Generalized version of the Hadamard test for $\text{Re} \langle \phi | U | \psi \rangle$

Question

I am wondering if it is possible to generalize the Hadamard test for computing $\text{Re} \langle \phi | U | \psi \rangle$ (different states for left and right operands).

Answer 1

Yes, it is possible to adapt the Hadamard test to compute the real and imaginary parts of expectation values of the form $\langle \phi | U | \psi \rangle$, as shown in the figure below, where $|\psi \rangle \langle 0|$ corresponds to a unitary operation that prepares the state $|\psi \rangle$ starting from the fiducial state $|0\rangle$ and, as usual, the filled (empty) circle denotes a controlled-operation where the nontrivial action on the target-qubit(s) is triggered when the control-qubit is in state $|1\rangle$ ($|0\rangle$). As in the standard version of the Hadamard test, upon setting $b = 0$ ($b = 1$), the real (imaginary) part is given by $2P_0-1$, where $P_0$ is the probability of measuring the ancillary qubit in state $|0\rangle$. This is valid for an arbitrary number of qubits $n$ in the main register.

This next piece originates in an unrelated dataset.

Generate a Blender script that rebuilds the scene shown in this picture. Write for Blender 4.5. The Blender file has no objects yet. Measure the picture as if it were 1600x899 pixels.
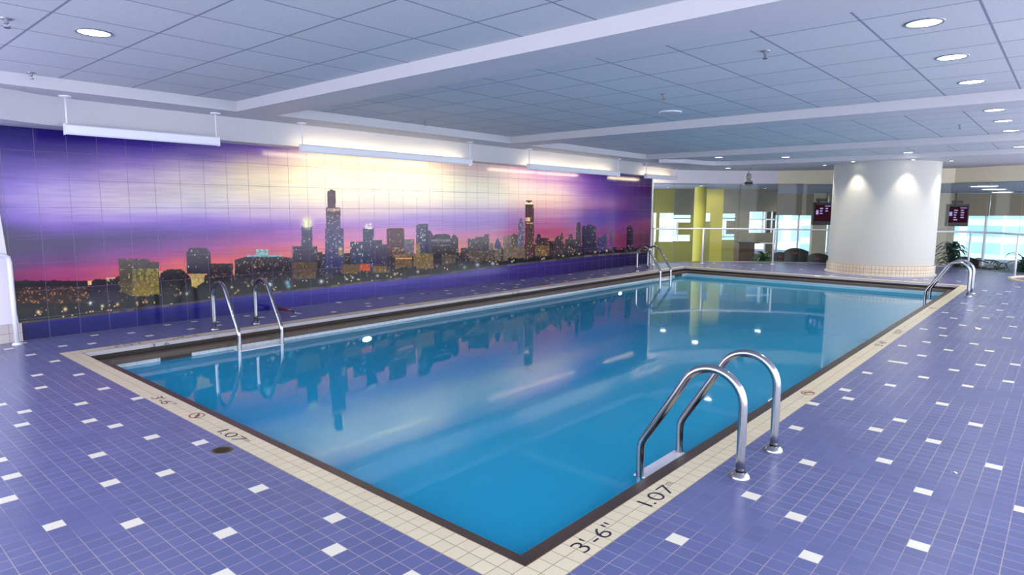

P.S.: As @gIS noted in a comment below before I made this update, this circuit does not compute $\textrm{Re}\langle\phi|U|\psi\rangle$ in the same sense that the SWAP test computes $|\langle\phi|\psi\rangle|^2$ or the original Hadamard test computes the real and imaginary parts of $\langle\psi|U|\psi\rangle$. Indeed, this adaptation of the Hadamard test does not take $|\psi\rangle$ and $|\phi\rangle$ as inputs, but rather encodes them via unitaries within the circuit itself. In fact, there cannot be a circuit taking $|\psi\rangle$ and $|\phi\rangle$ and giving as output the real part of $\langle\phi|U|\psi\rangle$, as that quantity would depend on the unphysical global phases of the ket states.